▶ **Written request**: Filter for the word "scene" and keep each matching line.

*** Data extract ***

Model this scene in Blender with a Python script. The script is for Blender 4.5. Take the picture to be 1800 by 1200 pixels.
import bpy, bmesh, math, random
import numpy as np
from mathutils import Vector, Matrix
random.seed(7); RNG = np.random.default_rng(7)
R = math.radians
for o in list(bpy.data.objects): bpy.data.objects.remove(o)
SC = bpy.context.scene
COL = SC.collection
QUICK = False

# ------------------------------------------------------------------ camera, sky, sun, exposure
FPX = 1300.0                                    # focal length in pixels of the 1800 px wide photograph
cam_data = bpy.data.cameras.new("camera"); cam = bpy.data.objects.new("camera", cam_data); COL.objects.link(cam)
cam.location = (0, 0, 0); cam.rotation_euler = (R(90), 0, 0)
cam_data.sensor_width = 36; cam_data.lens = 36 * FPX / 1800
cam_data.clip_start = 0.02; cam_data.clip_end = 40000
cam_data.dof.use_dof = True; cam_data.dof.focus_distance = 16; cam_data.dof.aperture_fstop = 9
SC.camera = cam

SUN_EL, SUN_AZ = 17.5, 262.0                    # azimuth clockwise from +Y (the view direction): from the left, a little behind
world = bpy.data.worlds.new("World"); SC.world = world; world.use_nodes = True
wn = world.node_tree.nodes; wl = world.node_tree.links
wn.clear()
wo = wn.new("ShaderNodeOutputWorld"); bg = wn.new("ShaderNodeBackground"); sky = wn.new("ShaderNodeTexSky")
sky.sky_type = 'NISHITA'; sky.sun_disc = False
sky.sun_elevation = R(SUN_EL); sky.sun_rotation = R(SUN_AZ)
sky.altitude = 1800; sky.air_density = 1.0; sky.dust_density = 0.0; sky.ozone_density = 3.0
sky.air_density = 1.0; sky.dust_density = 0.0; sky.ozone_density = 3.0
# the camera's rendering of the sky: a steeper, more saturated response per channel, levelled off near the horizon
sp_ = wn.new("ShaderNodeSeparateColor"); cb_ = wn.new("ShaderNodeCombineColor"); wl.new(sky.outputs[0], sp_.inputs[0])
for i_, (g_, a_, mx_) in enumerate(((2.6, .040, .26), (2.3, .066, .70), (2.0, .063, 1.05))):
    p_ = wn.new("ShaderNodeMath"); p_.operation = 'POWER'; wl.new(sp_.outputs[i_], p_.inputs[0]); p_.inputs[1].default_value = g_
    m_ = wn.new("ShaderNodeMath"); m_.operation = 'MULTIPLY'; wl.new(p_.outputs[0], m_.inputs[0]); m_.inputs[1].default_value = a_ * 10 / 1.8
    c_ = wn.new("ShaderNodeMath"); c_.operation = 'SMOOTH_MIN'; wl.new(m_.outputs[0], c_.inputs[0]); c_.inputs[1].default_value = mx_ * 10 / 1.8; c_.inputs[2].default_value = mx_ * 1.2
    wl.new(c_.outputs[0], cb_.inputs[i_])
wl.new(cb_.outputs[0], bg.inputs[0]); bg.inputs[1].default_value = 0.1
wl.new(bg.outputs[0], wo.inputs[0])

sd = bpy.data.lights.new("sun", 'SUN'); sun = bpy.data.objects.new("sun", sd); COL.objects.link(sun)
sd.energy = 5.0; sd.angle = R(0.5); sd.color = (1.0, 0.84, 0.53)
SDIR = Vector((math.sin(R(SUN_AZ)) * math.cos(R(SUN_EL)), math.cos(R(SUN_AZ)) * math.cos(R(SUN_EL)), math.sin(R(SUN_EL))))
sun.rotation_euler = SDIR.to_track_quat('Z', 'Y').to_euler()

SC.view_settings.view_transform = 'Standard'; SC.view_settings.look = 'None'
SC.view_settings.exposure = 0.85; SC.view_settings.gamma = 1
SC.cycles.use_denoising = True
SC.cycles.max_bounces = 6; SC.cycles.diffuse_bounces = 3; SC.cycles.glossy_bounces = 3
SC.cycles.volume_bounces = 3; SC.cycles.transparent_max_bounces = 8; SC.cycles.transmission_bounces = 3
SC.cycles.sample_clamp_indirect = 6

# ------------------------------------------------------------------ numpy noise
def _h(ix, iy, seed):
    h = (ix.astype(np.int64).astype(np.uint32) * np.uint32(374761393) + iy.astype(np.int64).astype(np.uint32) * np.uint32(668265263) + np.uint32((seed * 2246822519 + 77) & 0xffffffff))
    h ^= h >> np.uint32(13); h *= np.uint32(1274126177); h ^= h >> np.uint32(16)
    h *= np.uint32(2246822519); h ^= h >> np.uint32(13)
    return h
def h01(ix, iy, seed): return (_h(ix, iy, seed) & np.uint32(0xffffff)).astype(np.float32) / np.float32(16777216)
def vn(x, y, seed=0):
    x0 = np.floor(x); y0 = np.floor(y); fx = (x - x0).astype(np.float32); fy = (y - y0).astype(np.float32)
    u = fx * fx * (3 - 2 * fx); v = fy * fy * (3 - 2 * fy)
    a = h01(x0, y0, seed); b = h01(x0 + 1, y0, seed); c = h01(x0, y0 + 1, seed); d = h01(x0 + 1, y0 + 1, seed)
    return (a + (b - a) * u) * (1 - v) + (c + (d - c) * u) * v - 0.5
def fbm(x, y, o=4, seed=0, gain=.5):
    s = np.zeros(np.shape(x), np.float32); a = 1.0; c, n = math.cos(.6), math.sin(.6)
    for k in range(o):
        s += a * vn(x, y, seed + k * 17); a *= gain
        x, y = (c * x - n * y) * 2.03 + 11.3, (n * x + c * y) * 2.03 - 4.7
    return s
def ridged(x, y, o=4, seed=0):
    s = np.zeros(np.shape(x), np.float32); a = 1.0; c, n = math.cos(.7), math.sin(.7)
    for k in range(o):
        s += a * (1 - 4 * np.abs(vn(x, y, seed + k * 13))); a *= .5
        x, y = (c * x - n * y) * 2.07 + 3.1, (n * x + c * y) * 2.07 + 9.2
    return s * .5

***

▶ **Task output**:
Model this scene in Blender with a Python script. The script is for Blender 4.5. Take the picture to be 1800 by 1200 pixels.
SC = bpy.context.scene